12 November 2006

Quo vadis? by Henryk Sienkiewicz

I finished reading this book about 2 hours ago now and I'm still reeling. Rome has fallen. Hard.

Sienkiewicz's novel depicts the decline of Rome and the rise of Christianity, primarily through three characters - Markus Winicjusz, Petroniusz, and Nero. The centerpiece of the text is the love affair between Winicjusz and a young woman named Ligia, and his resulting conversion to Christianity, but as the text progresses, its scope widens, and events start occuring on a more cataclysmic scale. The tone shifts subtly in the work as the Roman perspective grows increasingly foreign and barbaric, and the Christian worldview becomes more familiar. It's impressively done. The ideology of Christianity is introduced from without in a clever way; first in a sort of speculative fashion - "Have you heard anything about this Christianity thing? I hear they eat babies!" and then indirectly - as people explain the teachings to Winicjusz, the reader encounters them as a foreign idea that gradually becomes more familiar. The reader, initially immersed in the Roman worldview, likewise experiences Christianity as something unknown, new and different. And gets in on the ground level, because after all, the people preaching have personally hung out with Jesus, which is really kind of novel and exciting. It's kind of interesting, in that Winicjusz's conversion happens in a fashion that I imagine is somewhat backwards from the way that people convert nowadays - he is fairly easily persuaded that Jesus was a real, living guy who died and was resurrected, but the teachings themselves are a bit harder to swallow. He's willing to buy the whole resurrection bit - why not, strange things happen all the time, and Paul seems like a trustworthy guy, so if he says it happened, ok, but this turn the other cheek, love your neighbor business, that's a whole other can of worms.

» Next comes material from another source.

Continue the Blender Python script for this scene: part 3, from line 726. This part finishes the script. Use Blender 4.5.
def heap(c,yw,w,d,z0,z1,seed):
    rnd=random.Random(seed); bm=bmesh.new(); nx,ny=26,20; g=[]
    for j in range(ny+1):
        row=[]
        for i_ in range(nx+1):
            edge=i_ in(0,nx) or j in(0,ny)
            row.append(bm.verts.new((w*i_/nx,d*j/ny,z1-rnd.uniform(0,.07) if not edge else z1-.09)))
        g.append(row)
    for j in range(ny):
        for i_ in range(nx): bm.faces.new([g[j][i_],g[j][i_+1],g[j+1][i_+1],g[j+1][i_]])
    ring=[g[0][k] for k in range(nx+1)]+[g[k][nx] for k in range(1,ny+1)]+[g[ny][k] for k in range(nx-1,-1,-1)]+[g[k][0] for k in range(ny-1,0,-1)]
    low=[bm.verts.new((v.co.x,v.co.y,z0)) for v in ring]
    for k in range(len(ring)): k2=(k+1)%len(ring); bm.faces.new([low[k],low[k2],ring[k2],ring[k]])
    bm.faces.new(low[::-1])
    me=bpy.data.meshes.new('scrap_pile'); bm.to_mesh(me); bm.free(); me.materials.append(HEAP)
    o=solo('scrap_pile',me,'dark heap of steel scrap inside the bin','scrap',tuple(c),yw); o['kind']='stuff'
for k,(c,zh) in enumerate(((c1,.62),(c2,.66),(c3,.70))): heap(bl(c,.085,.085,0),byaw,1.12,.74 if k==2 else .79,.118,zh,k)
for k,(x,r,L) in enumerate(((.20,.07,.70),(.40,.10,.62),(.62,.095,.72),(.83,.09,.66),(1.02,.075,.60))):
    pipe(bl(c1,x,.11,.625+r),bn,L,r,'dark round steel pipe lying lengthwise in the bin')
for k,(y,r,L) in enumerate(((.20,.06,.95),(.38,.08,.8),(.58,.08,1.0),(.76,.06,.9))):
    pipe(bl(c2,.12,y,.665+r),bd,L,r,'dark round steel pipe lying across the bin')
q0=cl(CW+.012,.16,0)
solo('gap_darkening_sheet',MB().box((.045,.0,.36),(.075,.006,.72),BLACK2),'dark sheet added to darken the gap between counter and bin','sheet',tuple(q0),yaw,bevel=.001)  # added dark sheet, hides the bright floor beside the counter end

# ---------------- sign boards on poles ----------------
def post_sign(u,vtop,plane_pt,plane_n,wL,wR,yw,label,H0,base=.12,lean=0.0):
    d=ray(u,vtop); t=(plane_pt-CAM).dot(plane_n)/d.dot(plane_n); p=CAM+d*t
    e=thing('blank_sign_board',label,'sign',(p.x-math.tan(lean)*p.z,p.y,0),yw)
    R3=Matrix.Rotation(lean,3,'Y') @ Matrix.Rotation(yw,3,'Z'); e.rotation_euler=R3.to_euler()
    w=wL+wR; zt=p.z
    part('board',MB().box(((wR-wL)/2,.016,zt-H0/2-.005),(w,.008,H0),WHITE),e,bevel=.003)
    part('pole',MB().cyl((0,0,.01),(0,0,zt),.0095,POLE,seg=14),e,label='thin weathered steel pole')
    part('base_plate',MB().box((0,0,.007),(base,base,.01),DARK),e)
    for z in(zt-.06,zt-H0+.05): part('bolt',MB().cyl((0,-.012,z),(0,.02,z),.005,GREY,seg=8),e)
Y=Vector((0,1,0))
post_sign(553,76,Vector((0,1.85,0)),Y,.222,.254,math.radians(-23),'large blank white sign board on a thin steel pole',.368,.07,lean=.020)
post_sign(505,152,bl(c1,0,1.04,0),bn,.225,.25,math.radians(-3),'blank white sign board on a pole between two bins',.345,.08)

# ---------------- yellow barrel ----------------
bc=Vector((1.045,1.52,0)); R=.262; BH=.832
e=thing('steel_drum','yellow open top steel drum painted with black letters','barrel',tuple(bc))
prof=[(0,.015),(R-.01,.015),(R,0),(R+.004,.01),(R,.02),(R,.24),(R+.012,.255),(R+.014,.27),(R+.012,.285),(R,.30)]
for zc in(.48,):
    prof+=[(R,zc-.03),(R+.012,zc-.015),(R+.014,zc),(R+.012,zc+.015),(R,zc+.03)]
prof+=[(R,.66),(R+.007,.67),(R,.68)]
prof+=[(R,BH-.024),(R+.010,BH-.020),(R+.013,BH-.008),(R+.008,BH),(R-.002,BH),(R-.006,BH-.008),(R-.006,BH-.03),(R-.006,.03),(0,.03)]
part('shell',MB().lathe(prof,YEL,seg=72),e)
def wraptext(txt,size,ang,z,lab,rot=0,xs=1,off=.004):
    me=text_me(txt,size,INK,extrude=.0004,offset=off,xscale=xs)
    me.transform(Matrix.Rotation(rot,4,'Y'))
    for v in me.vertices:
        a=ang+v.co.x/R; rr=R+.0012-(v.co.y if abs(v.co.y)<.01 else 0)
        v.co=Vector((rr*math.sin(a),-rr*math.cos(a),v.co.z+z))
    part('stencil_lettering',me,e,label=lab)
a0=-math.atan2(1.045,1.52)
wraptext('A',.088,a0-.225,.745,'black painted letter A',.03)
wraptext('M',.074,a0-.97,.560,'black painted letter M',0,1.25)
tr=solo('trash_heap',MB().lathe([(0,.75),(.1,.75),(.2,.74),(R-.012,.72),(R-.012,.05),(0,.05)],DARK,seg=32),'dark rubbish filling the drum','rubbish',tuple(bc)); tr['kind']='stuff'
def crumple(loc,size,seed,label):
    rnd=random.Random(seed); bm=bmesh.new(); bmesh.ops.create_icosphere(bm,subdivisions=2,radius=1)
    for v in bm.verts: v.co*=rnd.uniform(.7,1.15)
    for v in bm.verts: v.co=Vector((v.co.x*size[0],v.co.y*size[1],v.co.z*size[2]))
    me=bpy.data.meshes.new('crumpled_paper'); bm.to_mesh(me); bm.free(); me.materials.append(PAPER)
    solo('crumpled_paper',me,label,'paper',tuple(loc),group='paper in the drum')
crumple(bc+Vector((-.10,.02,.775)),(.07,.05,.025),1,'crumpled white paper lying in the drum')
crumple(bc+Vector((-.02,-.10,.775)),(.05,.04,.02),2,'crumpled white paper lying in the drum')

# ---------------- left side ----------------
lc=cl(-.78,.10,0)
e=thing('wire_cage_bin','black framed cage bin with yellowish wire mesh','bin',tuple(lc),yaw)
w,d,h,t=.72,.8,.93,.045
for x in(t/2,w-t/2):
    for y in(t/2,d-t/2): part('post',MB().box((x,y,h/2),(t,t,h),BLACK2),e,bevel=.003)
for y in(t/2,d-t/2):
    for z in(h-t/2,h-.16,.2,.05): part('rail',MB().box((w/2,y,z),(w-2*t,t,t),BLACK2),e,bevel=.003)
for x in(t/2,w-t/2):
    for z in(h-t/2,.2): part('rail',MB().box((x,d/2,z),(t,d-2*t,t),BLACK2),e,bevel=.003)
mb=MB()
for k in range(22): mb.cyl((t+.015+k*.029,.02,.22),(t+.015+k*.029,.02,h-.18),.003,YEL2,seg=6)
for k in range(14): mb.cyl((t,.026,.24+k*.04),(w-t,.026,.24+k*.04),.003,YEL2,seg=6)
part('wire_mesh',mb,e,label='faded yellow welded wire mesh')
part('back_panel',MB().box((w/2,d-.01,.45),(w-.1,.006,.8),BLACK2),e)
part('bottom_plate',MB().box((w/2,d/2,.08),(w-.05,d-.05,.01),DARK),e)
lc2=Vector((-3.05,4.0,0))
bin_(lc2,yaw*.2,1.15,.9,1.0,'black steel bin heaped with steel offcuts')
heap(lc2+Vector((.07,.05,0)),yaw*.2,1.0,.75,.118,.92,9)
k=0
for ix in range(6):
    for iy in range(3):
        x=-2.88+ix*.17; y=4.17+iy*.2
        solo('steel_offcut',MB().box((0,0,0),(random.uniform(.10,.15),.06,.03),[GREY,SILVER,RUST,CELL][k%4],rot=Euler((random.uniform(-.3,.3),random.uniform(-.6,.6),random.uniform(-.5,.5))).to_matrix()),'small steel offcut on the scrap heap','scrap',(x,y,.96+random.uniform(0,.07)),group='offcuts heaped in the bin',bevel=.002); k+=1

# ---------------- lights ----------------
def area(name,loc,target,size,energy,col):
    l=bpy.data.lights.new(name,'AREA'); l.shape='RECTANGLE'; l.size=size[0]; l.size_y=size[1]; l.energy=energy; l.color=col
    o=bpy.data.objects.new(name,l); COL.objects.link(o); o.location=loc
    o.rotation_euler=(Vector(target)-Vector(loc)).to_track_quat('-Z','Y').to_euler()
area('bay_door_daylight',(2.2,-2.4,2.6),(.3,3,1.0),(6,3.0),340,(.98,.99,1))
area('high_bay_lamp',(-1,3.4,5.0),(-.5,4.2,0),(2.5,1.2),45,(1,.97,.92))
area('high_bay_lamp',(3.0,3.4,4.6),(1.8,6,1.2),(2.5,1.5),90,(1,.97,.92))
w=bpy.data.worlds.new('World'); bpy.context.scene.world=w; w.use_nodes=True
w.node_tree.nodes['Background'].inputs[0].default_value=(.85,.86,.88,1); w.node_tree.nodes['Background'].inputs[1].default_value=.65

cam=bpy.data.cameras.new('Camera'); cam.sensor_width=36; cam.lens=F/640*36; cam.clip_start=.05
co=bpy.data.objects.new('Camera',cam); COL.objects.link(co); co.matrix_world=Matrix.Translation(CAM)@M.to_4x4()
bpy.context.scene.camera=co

And yet, the logic of the novel inexorably insists on the wisdom of these ideals, and by the end of the text, there is simply no other way to see the world. It's pretty incredible. At page 200, you're right alongside Winicjusz, being completely baffled by these new, strange ideas, totally unable to understand them, and by page 500, you simply can't see how one could think differently. Which isn't to say that the work is polemical. Actually, what's somewhat surprising, to me, is that the text ends more on a note of eulogy for the world that is left behind than the triumphant kick one would expect. The climactic scene, more than anything, is the death of Petronius. With Nero's death, the evils of the Empire are laid to rest, but with Petroniusz, a particular way of loving beauty is lost. Though Petronius originally appears as a rather amoral aesthete, by the end of the work, he actually seems like the one who has things figured out, more so even than Winicjusz and Ligia, who, one must admit, get a bit dull. Petroniusz seems to be able to claim the best of both worlds - the ethical rigor of Christianity but the grace of the Ancient view. Christianity, he says, teaches that one must love everybody, and he's just not capable of loving what is ugly. If the Lord meant him to love everything, why couldn't he have made it all beautiful? Good question Petronius, and one that the text doesn't really answer. Whereas Nero's love of the beautiful makes him a monster (the burning of Rome again reminds me of Benjamin's claim that man has become so estranged from himself that he can appreciate his own destruction as an aesthetic act...), Petroniusz seems to be a good middle ground...

Epics are so neato. We don't often think of things on such a grand, sweeping scale these days - we have too much a sense of relativity, I think. It's just incredible to watch an empire topple, to see a new movement gathering speed and ultimately setting a new world order. People like to compare the US to Ancient Rome and project doomy doom - they have no clue. You start thinking about what it would really take, these days, to unleash that kind of apocalyptic sea change, and it seems like nuclear holocaust would be a bare minimum. And the charm of the historical novel is its ability to somehow encapsulate changes of this scale through a telescoping view, with a scant few characters. True, there may be some compromise in terms of psychological complexity, but one doesn't have a sense that the people are totally flat. Perhaps this is because the interest of the work is in the mental shift that's occuring, the clash of two systems of ideas. So the key moments are generally sights of human interaction rather than physical events. It's not Glaukon burning alive, it's the moment he forgives Chilo, and the ensuing change in Chilo. Though it must be said, the burning alive thing is pretty impressive. The brutality of the Roman world is actually pretty mindboggling. I don't think the reality of the Coliseum and the gladiatorial games had ever really hit home for me, but my god. It's terrifying.

All in all, wow. Quite a book. No wonder they gave the man a Nobel prize.